Tout est senti, vécu, spontané et assumé. Écoute recommandée si vous voulez
vous faire plaisir sans vous gratter la tête.
Le label FOU
de Jean Marc Foussat nous livre ici un beau cadeau musical pour une superbe
(re)lecture de compositions intemporelles de Mal Waldron et Charlie Mingus en
forme de medley impromptu par le superbe trompettiste Jean-Luc Capozzo et sa fille Cécile,
une pianiste sensible et enjouée. Cécile, très à l’aise avec les thèmes
développés et explorés, crée une trame sur laquelle le paternel souffle de
manière inspirée. Tous deux cherchent à étirer les possibilités enfouies au
cœur du matériau musical mingusien et
waldronien. Les « dérapages » free sont fréquents et alternent
avec des variations subtiles sur la mélodie et les accords No More Tears enchaîne sur un Goodbye
Pork Pie Hat extrapolé, disséqué qui lui même se dissout en blues dans
lequel surnage les notes de Nostalgia in
Time Square. Tout cela sur 24 minutes.
Deuxième plage : Soul Eyes au ralenti, suspendu dans le vide, intimiste et
désenchanté comme si l’âme de John Coltrane (pour qui Mal Waldron avait écrit
cette magnifique composition dont J.C. a gravé LA version dans Coltrane ! ). Le comping s’anime et
nous avons droit à un solo de trompette qui retrace les écarts possibles de la
mélodie en évoquant d’autres. Les deux musiciens créent un bel équilibre en
improvisant simultanément avec des emprunts nuancés au blues. La musique prend
le temps d’être jouée, écoutée, ressassée, réitérée dans les détails.

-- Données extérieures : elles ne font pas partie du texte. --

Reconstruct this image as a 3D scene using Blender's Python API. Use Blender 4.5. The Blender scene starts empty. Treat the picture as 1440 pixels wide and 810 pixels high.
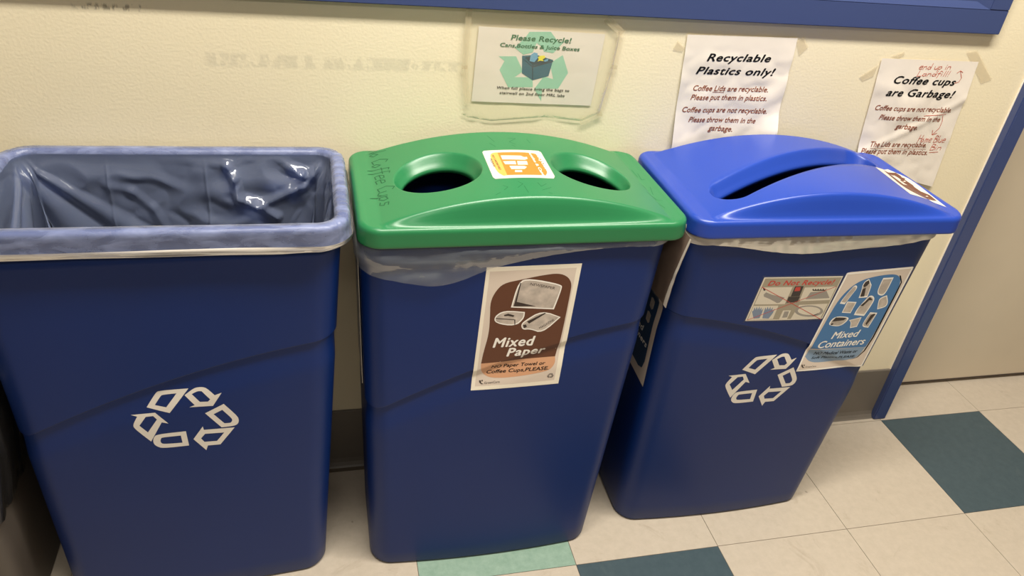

Cécile
s’élance seule, éclairée ensuite par un superbe contre chant en piano de la trompette pour rejoindre un Pithécanthropus
Erectus déconstruit ce qui donne lieu à une suite de calls and
responses avant que le Pithécanthrope de Mingus se redresse avec de beaux
décalages du jeu de ses deux mains sur le clavier. On évoque Monk par instants
sans y prendre garde. Cela fait 13 minutes de bonheur. Pour clôturer une belle
version introvertie de The Seagulls of Kristiansund que Mal
avait immortalisé avec Steve Lacy, Manfred Schoof, Jimmy Woode (un bassiste
d’Ellington) et Makaya Ntshoko (One Upmanship Enja 1977). Une fois délivré le
thème et la belle improvisation de Jean-Luc , le piano en donne une vision très
différente que celles millimétrées que Waldron réalisait en concert. Avec la
reprise du trompettiste tout en douceur,
le vol de la mouette s’estompe vers le silence. Voici donc un beau
travail de ré-incarnation du jazz
historique sans aucun passéisme ni nostalgie. J’aimerais bien entendre le père
Capozzo avec un Ran Blake, si c’est possible un jour.
R Train on the D Line
Brian Groder Trio Latham
Records
Ce n’est pas
la première fois que je chronique un disque en trio du trompettiste et bugliste
(flugelhorn) Brian Groder avec ses
deux acolytes, le contrebassiste Michael
Bisio et le batteur Jay Rosen. Si
j’y reviens, c’est que la musique (jazz moderne contemporain) est excellente et
authentique. J’ai aussi une pensée émue pour le contrebassiste Dominic Duval,
disparu il y a quelques jours à l’heure où j’écris ces lignes. Dominic a formé
une paire mémorable avec Jay Rosen auprès de Joe McPhee ou d’Ivo Perelman et Michael Bisio joue beaucoup avec les mêmes
musiciens. C’est dire à quelle famille musicale appartient le trompettiste
New-Yorkais qui fait d’ailleurs
référence au métro de NYC dans le titre de son bel album. Huit
compositions de quatre à huit minutes avec un maximum de 9 :57 pour Retooled
Logic, un titre qui souligne l’aspect recherché voire savant de la
musique de Groder, faite de modes particuliers et de soubresauts rythmiques
artistement articulés par un tandem basse batterie exemplaire. Contrebasse
élastique à souhait tenue d’une main ferme et jeu de batterie léger et aéré. Vous
conviendrez que les trios trompette basse batterie ne sont pas légion, on se
souvient des trios de feu Roy Campbell.
Musicalement le trio de Groder joue à ce niveau, mais en comparaison avec une
relative retenue et un lyrisme plus introverti. Toute l’attention de Groder est
de phraser avec précision et application sur le rythme et les intervalles du
thème (assez sobre). Les cadences sont truffées de subtilités rythmiques et le
trompettiste Brian Groder a un style
et une esthétique personnels qui tiennent la route sur toute la longueur des
cinquante minutes du parcours de son R Train sur la Ligne D. On ne peut
qu’applaudir : cette musique démontre la grande probité artistique et
musicale de ce musicien au-delà du solide savoir faire. Les intervalles de chaque
mode et les nuances qui peuvent en découler sont exploités avec obstination et
ce n’est pas une sinécure ! Contrôler le son d’une trompette et surtout
d’un bugle avec de tels écarts de notes et faire sens musicalement comme Groder
le fait est tout-à-fait enthousiasmant. C’est un peu jésuite pour une partie du
commun des mortels qui cherche dans le jazz la marque de l’exploit athlétique.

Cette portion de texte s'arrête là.